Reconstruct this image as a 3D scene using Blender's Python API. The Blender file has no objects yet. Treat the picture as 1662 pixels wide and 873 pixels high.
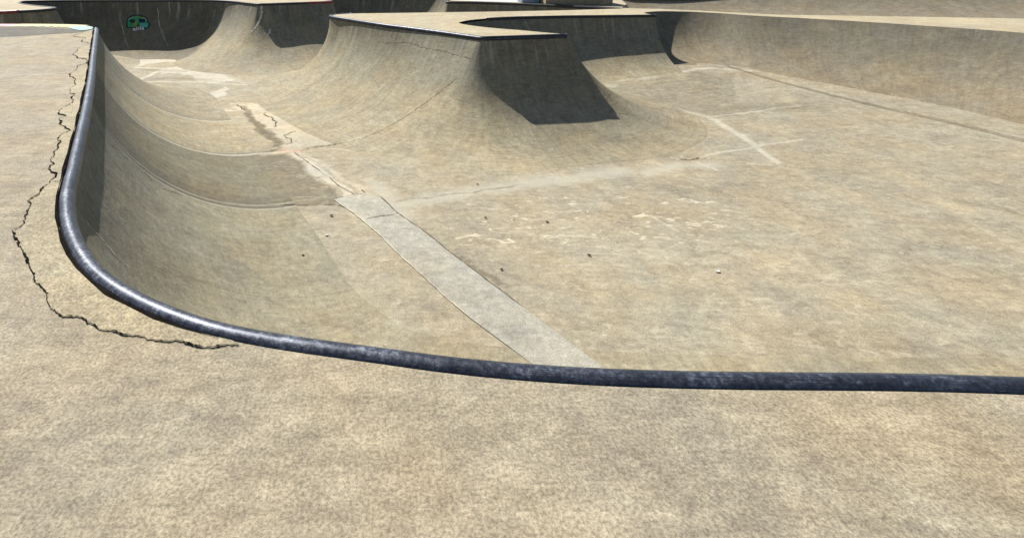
import bpy, bmesh, math, random
import numpy as np
from mathutils import Vector, noise
from mathutils.bvhtree import BVHTree
from mathutils.geometry import tessellate_polygon
random.seed(7); rng = np.random.default_rng(7)
S = bpy.context.scene
COL = S.collection

# ------------------------------------------------------------------ camera
PW = 1662.0; FOC = 866.0; CX, CY = 600.0, 221.0; HORIZON = -71.0; EYE = 1.35
PITCH = math.atan((CY - HORIZON) / FOC)
cd = bpy.data.cameras.new('camera'); cam = bpy.data.objects.new('camera', cd); COL.objects.link(cam)
cd.sensor_fit = 'HORIZONTAL'; cd.sensor_width = 36.0; cd.lens = 36.0 * FOC / PW
cd.shift_x = (831.0 - CX) / PW; cd.shift_y = -(436.5 - CY) / PW
cd.clip_start = 0.05; cd.clip_end = 3000
cam.location = (0, 0, EYE); cam.rotation_euler = (math.pi / 2 - PITCH, 0, 0)
S.camera = cam

# ------------------------------------------------------------------ light
SUN_FROM = Vector((-0.43, 0.53, 0.755)).normalized()
w = bpy.data.worlds.new('World'); S.world = w; w.use_nodes = True
nt = w.node_tree; bg = nt.nodes['Background']
sky = nt.nodes.new('ShaderNodeTexSky'); sky.sky_type = 'NISHITA'; sky.sun_disc = False
sky.sun_elevation = math.asin(SUN_FROM.z); sky.sun_rotation = math.atan2(SUN_FROM.x, SUN_FROM.y)
sky.air_density = 1.0; sky.dust_density = 0.7; sky.ozone_density = 0.6
nt.links.new(sky.outputs[0], bg.inputs[0]); bg.inputs[1].default_value = 0.065
sl = bpy.data.lights.new('sun', 'SUN'); sun = bpy.data.objects.new('sun', sl); COL.objects.link(sun)
sl.energy = 5.0; sl.angle = math.radians(0.5); sl.color = (1.0, 0.965, 0.90)
sun.rotation_euler = SUN_FROM.to_track_quat('Z', 'Y').to_euler(); sun.location = (-20, 18, 30)
S.view_settings.view_transform = 'Standard'; S.view_settings.look = 'None'
S.view_settings.exposure = 0.66; S.view_settings.gamma = 1.0
S.view_settings.use_curve_mapping = False

# ------------------------------------------------------------------ helpers
def ray(px, py):
    u = (px - CX) / FOC; v = (py - CY) / FOC
    f = np.array([0, math.cos(PITCH), -math.sin(PITCH)]); up = np.array([0, math.sin(PITCH), math.cos(PITCH)])
    return f + np.array([u, 0, 0]) - v * up
def on_plane(px, py, z=0.0):          # place in the park of a survey point read off at height z
    r = ray(px, py); t = (z - EYE) / r[2]
    return (r[0] * t, r[1] * t)
def zf(x, y):                          # height of the bowl floor
    t = (np.asarray(x) - 3.5) * .35 + (np.asarray(y) - 8.0) * .65
    t = np.clip(t, 0, 4.2)
    gate = np.clip((np.asarray(x) - 2.6) / 2.0, 0, 1); gate = gate * gate * (3 - 2 * gate)
    return -1.6 + .148 * t * t / (t + .25) * gate
def on_floor(px, py):
    z = -1.6
    for _ in range(12):
        p = on_plane(px, py, z); z = .5 * z + .5 * float(zf(*p))
    return p
def link(o, parent=None):
    COL.objects.link(o)
    if parent: o.parent = parent
    return o
def mesh_obj(name, verts, faces, mat, parent=None, smooth=False, uv=None):
    me = bpy.data.meshes.new(name); me.from_pydata([tuple(v) for v in verts], [], [tuple(f) for f in faces])
    me.materials.append(mat)
    if smooth: me.shade_smooth()
    if uv is not None:
        l = me.uv_layers.new(name='UVMap'); idx = np.empty(len(me.loops), int); me.loops.foreach_get('vertex_index', idx)
        l.data.foreach_set('uv', np.asarray(uv, dtype=np.float32)[idx].ravel())
    me.update()
    return link(bpy.data.objects.new(name, me), parent)
def thing(name, label, cat, group=None, loc=(0, 0, 0)):
    o = bpy.data.objects.new(name, None); o.location = loc; o.empty_display_size = .2
    link(o); o['label'] = label; o['category'] = cat
    if group: o['group'] = group
    return o
def tag(o, label, cat, group=None):
    o['label'] = label; o['category'] = cat
    if group: o['group'] = group
    return o
def structure(o): o['kind'] = 'structure'; return o

# ------------------------------------------------------------------ materials
class NB:
    def __init__(s, name):
        s.m = bpy.data.materials.new(name); s.m.use_nodes = True; s.t = s.m.node_tree
        s.b = s.t.nodes['Principled BSDF']; s.tc = s.t.nodes.new('ShaderNodeTexCoord')
    def n(s, k, **kw):
        x = s.t.nodes.new(k)
        for a, v in kw.items(): setattr(x, a, v)
        return x
    def l(s, a, b): s.t.links.new(a, b)
    def mapping(s, src, scale=(1, 1, 1), rot=(0, 0, 0)):
        m = s.n('ShaderNodeMapping'); m.inputs['Scale'].default_value = scale; m.inputs['Rotation'].default_value = rot
        s.l(s.tc.outputs[src] if isinstance(src, str) else src, m.inputs[0]); return m.outputs[0]
    def noise(s, vec, scale, detail=4, rough=.55, dist=0.0):
        x = s.n('ShaderNodeTexNoise'); x.inputs['Scale'].default_value = scale; x.inputs['Detail'].default_value = detail
        x.inputs['Roughness'].default_value = rough; x.inputs['Distortion'].default_value = dist
        s.l(vec, x.inputs['Vector']); return x.outputs[0]
    def ramp(s, f, stops, interp='LINEAR'):
        x = s.n('ShaderNodeValToRGB'); x.color_ramp.interpolation = interp; e = x.color_ramp.elements
        def c4(c): return (c, c, c, 1) if not hasattr(c, '__len__') else (*c, 1)
        e[0].position, e[0].color = stops[0][0], c4(stops[0][1]); e[1].position, e[1].color = stops[-1][0], c4(stops[-1][1])
        for p, c in stops[1:-1]:
            k = e.new(p); k.color = c4(c)
        s.l(f, x.inputs[0]); return x.outputs[0]
    def mix(s, kind, fac, a, b):
        x = s.n('ShaderNodeMix', data_type='RGBA', blend_type=kind, clamp_result=False)
        if isinstance(fac, (int, float)): x.inputs[0].default_value = fac
        else: s.l(fac, x.inputs[0])
        for i, v in ((6, a), (7, b)):
            if isinstance(v, tuple): x.inputs[i].default_value = (*v, 1)
            else: s.l(v, x.inputs[i])
        return x.outputs[2]
    def math(s, op, a, b=None, c=None):
        x = s.n('ShaderNodeMath', operation=op)
        for i, v in enumerate((a, b, c)):
            if v is None: continue
            if isinstance(v, (int, float)): x.inputs[i].default_value = v
            else: s.l(v, x.inputs[i])
        return x.outputs[0]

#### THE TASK
Reproduce the material in full, word for word, and omit the pictures.

#### THE RESPONSE
Reconstruct this image as a 3D scene using Blender's Python API. The Blender file has no objects yet. Treat the picture as 1662 pixels wide and 873 pixels high.
import bpy, bmesh, math, random
import numpy as np
from mathutils import Vector, noise
from mathutils.bvhtree import BVHTree
from mathutils.geometry import tessellate_polygon
random.seed(7); rng = np.random.default_rng(7)
S = bpy.context.scene
COL = S.collection

# ------------------------------------------------------------------ camera
PW = 1662.0; FOC = 866.0; CX, CY = 600.0, 221.0; HORIZON = -71.0; EYE = 1.35
PITCH = math.atan((CY - HORIZON) / FOC)
cd = bpy.data.cameras.new('camera'); cam = bpy.data.objects.new('camera', cd); COL.objects.link(cam)
cd.sensor_fit = 'HORIZONTAL'; cd.sensor_width = 36.0; cd.lens = 36.0 * FOC / PW
cd.shift_x = (831.0 - CX) / PW; cd.shift_y = -(436.5 - CY) / PW
cd.clip_start = 0.05; cd.clip_end = 3000
cam.location = (0, 0, EYE); cam.rotation_euler = (math.pi / 2 - PITCH, 0, 0)
S.camera = cam

# ------------------------------------------------------------------ light
SUN_FROM = Vector((-0.43, 0.53, 0.755)).normalized()
w = bpy.data.worlds.new('World'); S.world = w; w.use_nodes = True
nt = w.node_tree; bg = nt.nodes['Background']
sky = nt.nodes.new('ShaderNodeTexSky'); sky.sky_type = 'NISHITA'; sky.sun_disc = False
sky.sun_elevation = math.asin(SUN_FROM.z); sky.sun_rotation = math.atan2(SUN_FROM.x, SUN_FROM.y)
sky.air_density = 1.0; sky.dust_density = 0.7; sky.ozone_density = 0.6
nt.links.new(sky.outputs[0], bg.inputs[0]); bg.inputs[1].default_value = 0.065
sl = bpy.data.lights.new('sun', 'SUN'); sun = bpy.data.objects.new('sun', sl); COL.objects.link(sun)
sl.energy = 5.0; sl.angle = math.radians(0.5); sl.color = (1.0, 0.965, 0.90)
sun.rotation_euler = SUN_FROM.to_track_quat('Z', 'Y').to_euler(); sun.location = (-20, 18, 30)
S.view_settings.view_transform = 'Standard'; S.view_settings.look = 'None'
S.view_settings.exposure = 0.66; S.view_settings.gamma = 1.0
S.view_settings.use_curve_mapping = False

# ------------------------------------------------------------------ helpers
def ray(px, py):
    u = (px - CX) / FOC; v = (py - CY) / FOC
    f = np.array([0, math.cos(PITCH), -math.sin(PITCH)]); up = np.array([0, math.sin(PITCH), math.cos(PITCH)])
    return f + np.array([u, 0, 0]) - v * up
def on_plane(px, py, z=0.0):          # place in the park of a survey point read off at height z
    r = ray(px, py); t = (z - EYE) / r[2]
    return (r[0] * t, r[1] * t)
def zf(x, y):                          # height of the bowl floor
    t = (np.asarray(x) - 3.5) * .35 + (np.asarray(y) - 8.0) * .65
    t = np.clip(t, 0, 4.2)
    gate = np.clip((np.asarray(x) - 2.6) / 2.0, 0, 1); gate = gate * gate * (3 - 2 * gate)
    return -1.6 + .148 * t * t / (t + .25) * gate
def on_floor(px, py):
    z = -1.6
    for _ in range(12):
        p = on_plane(px, py, z); z = .5 * z + .5 * float(zf(*p))
    return p
def link(o, parent=None):
    COL.objects.link(o)
    if parent: o.parent = parent
    return o
def mesh_obj(name, verts, faces, mat, parent=None, smooth=False, uv=None):
    me = bpy.data.meshes.new(name); me.from_pydata([tuple(v) for v in verts], [], [tuple(f) for f in faces])
    me.materials.append(mat)
    if smooth: me.shade_smooth()
    if uv is not None:
        l = me.uv_layers.new(name='UVMap'); idx = np.empty(len(me.loops), int); me.loops.foreach_get('vertex_index', idx)
        l.data.foreach_set('uv', np.asarray(uv, dtype=np.float32)[idx].ravel())
    me.update()
    return link(bpy.data.objects.new(name, me), parent)
def thing(name, label, cat, group=None, loc=(0, 0, 0)):
    o = bpy.data.objects.new(name, None); o.location = loc; o.empty_display_size = .2
    link(o); o['label'] = label; o['category'] = cat
    if group: o['group'] = group
    return o
def tag(o, label, cat, group=None):
    o['label'] = label; o['category'] = cat
    if group: o['group'] = group
    return o
def structure(o): o['kind'] = 'structure'; return o

# ------------------------------------------------------------------ materials
class NB:
    def __init__(s, name):
        s.m = bpy.data.materials.new(name); s.m.use_nodes = True; s.t = s.m.node_tree
        s.b = s.t.nodes['Principled BSDF']; s.tc = s.t.nodes.new('ShaderNodeTexCoord')
    def n(s, k, **kw):
        x = s.t.nodes.new(k)
        for a, v in kw.items(): setattr(x, a, v)
        return x
    def l(s, a, b): s.t.links.new(a, b)
    def mapping(s, src, scale=(1, 1, 1), rot=(0, 0, 0)):
        m = s.n('ShaderNodeMapping'); m.inputs['Scale'].default_value = scale; m.inputs['Rotation'].default_value = rot
        s.l(s.tc.outputs[src] if isinstance(src, str) else src, m.inputs[0]); return m.outputs[0]
    def noise(s, vec, scale, detail=4, rough=.55, dist=0.0):
        x = s.n('ShaderNodeTexNoise'); x.inputs['Scale'].default_value = scale; x.inputs['Detail'].default_value = detail
        x.inputs['Roughness'].default_value = rough; x.inputs['Distortion'].default_value = dist
        s.l(vec, x.inputs['Vector']); return x.outputs[0]
    def ramp(s, f, stops, interp='LINEAR'):
        x = s.n('ShaderNodeValToRGB'); x.color_ramp.interpolation = interp; e = x.color_ramp.elements
        def c4(c): return (c, c, c, 1) if not hasattr(c, '__len__') else (*c, 1)
        e[0].position, e[0].color = stops[0][0], c4(stops[0][1]); e[1].position, e[1].color = stops[-1][0], c4(stops[-1][1])
        for p, c in stops[1:-1]:
            k = e.new(p); k.color = c4(c)
        s.l(f, x.inputs[0]); return x.outputs[0]
    def mix(s, kind, fac, a, b):
        x = s.n('ShaderNodeMix', data_type='RGBA', blend_type=kind, clamp_result=False)
        if isinstance(fac, (int, float)): x.inputs[0].default_value = fac
        else: s.l(fac, x.inputs[0])
        for i, v in ((6, a), (7, b)):
            if isinstance(v, tuple): x.inputs[i].default_value = (*v, 1)
            else: s.l(v, x.inputs[i])
        return x.outputs[2]
    def math(s, op, a, b=None, c=None):
        x = s.n('ShaderNodeMath', operation=op)
        for i, v in enumerate((a, b, c)):
            if v is None: continue
            if isinstance(v, (int, float)): x.inputs[i].default_value = v
            else: s.l(v, x.inputs[i])
        return x.outputs[0]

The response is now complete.